Fage Lecture 2025: Professor Karin Barber
- Location
- Teaching and Learning Building Lecture Room 1 (LG18), Zoom
- Dates
- Thursday 10 April 2025 (14:00-15:30)
What print made possible in colonial Lagos
A new wave of research on the history of the press in Africa and South Asia has emphasised the need to look at the texts themselves – their format, style and point of view – rather than treating them as transparent sources of information for research on other topics. It has drawn attention to the fact that in British colonial print cultures, English often co-existed and interacted with one or more local print languages, and could act as both irritant and stimulant to new local-language creativity. Against this background, I want to ask what the local producers and readers of print themselves thought print could do. How did linguistic cohabitation in the press relate to their conception of their place in the Empire, and their construction of print as civic space and site of innovation?
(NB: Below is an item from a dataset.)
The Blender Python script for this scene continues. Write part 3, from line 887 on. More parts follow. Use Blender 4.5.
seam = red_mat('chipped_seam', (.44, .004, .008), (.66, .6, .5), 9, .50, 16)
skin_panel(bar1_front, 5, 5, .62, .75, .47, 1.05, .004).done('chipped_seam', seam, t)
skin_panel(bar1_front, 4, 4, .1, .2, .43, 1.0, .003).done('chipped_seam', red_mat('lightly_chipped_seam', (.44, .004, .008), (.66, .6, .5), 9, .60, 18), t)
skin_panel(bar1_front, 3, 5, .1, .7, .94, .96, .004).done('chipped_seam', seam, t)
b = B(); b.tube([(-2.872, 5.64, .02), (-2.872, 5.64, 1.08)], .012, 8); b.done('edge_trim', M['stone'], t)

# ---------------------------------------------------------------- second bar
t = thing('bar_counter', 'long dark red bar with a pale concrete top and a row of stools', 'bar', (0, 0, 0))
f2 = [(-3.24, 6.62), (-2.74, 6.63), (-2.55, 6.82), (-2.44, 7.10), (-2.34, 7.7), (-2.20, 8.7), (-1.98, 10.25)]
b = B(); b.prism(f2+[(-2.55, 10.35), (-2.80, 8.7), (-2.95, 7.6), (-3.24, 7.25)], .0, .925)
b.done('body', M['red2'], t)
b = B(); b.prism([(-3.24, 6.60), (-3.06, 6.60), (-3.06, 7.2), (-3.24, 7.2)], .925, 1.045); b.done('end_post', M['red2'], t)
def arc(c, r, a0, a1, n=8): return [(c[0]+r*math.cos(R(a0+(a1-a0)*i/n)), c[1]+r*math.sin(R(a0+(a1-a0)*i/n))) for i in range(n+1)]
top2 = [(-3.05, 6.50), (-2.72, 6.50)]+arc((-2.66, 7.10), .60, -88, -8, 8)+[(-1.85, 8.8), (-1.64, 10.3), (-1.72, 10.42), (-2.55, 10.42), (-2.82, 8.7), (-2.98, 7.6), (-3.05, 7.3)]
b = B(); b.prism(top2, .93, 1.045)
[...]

In 1920s Lagos, political ferment, challenges to the colonial government and competition between the conservative and radical sections of the elite had led to unprecedented press activity, including a new effort to address a potential public that could read Yorùbá but not English. English and Yorùbá were consciously juxtaposed and intertwined. At every level, their parallel co-existence was made evident, and each language quoted or translated key expressions from the other.
Exploration of this dynamic field suggests that participants in the Lagos print sphere were highly alert to the formal potentialities of the medium. The format of the printed page or volume made it possible to juxtapose languages – and by extension poems, personages, topics – in homologous spaces that brought to the surface their equivalence, if not equality. But while the Lagos literati treated English as a public resource, available to anyone who could read it, they maintained that there were deep registers of Yorùbá that could not be translated or appropriated. These conceptions of equivalence and inequality informed their conception of the place of Lagos (and Nigeria) as a distinctive constituent of the Empire alongside other parallel entities. The idea of uniqueness-in-equivalence also informed their idea of the print sphere as an enlightened civic space of their own construction. To them, envisaging such a print sphere and affirming its value was not mere wishful thinking. By writing about it, and into it, they were helping to bring it into being.
About our Fage lecturer
Karin Barber is Emeritus Professor of African Cultural Anthropology at the University of Birmingham and Visiting Professor in Anthropology at the London School of Economics. Her research focuses on Yoruba oral and written genres, and she has also done wider comparative work on popular culture and the anthropology of texts. Her work on Yorùbá oral praise poetry (I Could Speak Until Tomorrow, 1991) and on popular travelling theatre (The Generation of Plays, 2000) has continued to inform her current research on Yorùbá-language print culture. Print Culture and the First Yorùbá Novel (2012) presented a translation and contextual analysis of a key text, an epistolary narrative first serialised in a Yorùbá weekly newspaper. Her new book on Yorùbá print culture in early twentieth-century Lagos, to be published by Ohio University Press, looks in depth at the producers and publics of printed texts and investigates their experiments with language, genre and styles of address in a distinctive political and social context.